Real estate platforms operating in Western Australia are under mounting pressure to address the persistent problem of duplicate and digitally manipulated property images, with the state's booming housing market amplifying the stakes for buyers who may be making decisions on homes they have never properly seen. The issue is no longer a fringe complaint — it sits squarely in front of regulators, industry bodies and consumers as Perth's median house price continues to climb.
The timing matters. Perth's property market has absorbed successive waves of demand driven by net overseas migration, AUKUS-related defence workforce growth around Henderson and Rockingham, and sustained resources sector employment. With listings scarce and competition fierce, buyers are increasingly relying on online photography to shortlist properties before inspections. When those images are recycled from previous campaigns, digitally enhanced beyond recognition, or duplicated across multiple listings without disclosure, the practical harm is immediate.
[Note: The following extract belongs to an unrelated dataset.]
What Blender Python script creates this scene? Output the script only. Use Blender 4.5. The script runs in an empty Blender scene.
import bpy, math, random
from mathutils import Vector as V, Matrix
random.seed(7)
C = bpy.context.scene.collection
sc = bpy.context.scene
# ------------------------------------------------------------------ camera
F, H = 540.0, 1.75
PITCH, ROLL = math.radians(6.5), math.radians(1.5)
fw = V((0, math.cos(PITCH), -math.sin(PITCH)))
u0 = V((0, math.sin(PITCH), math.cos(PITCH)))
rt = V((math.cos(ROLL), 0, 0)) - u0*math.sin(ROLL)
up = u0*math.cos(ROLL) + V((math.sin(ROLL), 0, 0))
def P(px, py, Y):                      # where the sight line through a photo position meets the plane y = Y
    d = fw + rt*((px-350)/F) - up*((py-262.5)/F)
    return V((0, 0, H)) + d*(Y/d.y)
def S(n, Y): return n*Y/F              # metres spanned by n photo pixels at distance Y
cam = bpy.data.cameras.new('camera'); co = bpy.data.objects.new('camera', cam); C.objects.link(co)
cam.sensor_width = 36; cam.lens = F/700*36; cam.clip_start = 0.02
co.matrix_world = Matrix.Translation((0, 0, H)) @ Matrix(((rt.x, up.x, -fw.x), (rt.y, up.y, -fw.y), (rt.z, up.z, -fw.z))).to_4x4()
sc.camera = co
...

Where the Pressure Is Landing
The Real Estate Institute of Western Australia, based on Havelock Street in West Perth, has been fielding complaints from consumers about misleading listing imagery for some time. Under the state's Real Estate and Business Agents Act 1978 and the broader consumer protection framework administered by Consumer Protection WA — which sits within the Department of Energy, Mines, Industry Regulation and Safety — agents have legal obligations around misleading conduct. The question of whether duplicate or deceptively altered images breach those obligations is one that practitioners say is becoming harder to ignore as digital tools make manipulation cheaper and faster.
In suburbs like Balga, Girrawheen and parts of Armadale, where older housing stock is being dressed up for sale to buyers priced out of inner-city markets, the gap between a professionally staged and digitally polished listing photograph and the on-the-ground reality can be jarring. Buyers who have relocated from interstate or overseas — a substantial cohort given current migration flows into Perth — are particularly exposed, sometimes making offers without a physical inspection at all.
Consumer Protection WA recorded a rise in real estate-related complaints in its most recent annual figures. The agency has previously noted that misleading advertising, including photography, falls within its enforcement remit, though specific action on image duplication has been limited. Industry estimates suggest a meaningful proportion of active listings on major portals at any given time carry images that have appeared in at least one previous campaign for the same property, a practice that is not inherently illegal but becomes problematic when the property's condition has materially changed.
Key Decisions Ahead for Agents and Buyers
The practical choices now are several. For agents operating out of offices along St Georges Terrace or in suburban hubs like Joondalup and Cannington, the question is whether to proactively adopt disclosure standards ahead of any regulatory requirement — flagging when images are from a prior campaign, or when virtual staging has been applied. Some principal licensees are already doing this voluntarily, aware that reputational risk in a relationship-driven local industry outweighs the short-term convenience of reusing a good set of photographs.
For buyers, the immediate advice from consumer advocates is straightforward: treat every listing image with scepticism, cross-reference photography dates where metadata is visible, and insist on an in-person inspection before making an offer. The cooling-off provisions under Western Australian property law offer limited protection once contracts are exchanged, making pre-commitment due diligence essential.
The state government has not announced any specific legislative response to the image issue, but the WA Labor administration's broader housing policy agenda — including the Metronet corridor developments pushing new supply toward Ellenbrook, Yanchep and Morley — keeps real estate transparency in the policy conversation. Any tightening of advertising standards would likely flow through Consumer Protection WA rather than a standalone reform, and industry observers expect the next review of agency licensing conditions to touch on digital content obligations.
For now, the burden falls on buyers to ask the obvious question that listing portals do not yet require agents to answer: when exactly were these photos taken, and does the property still look like this?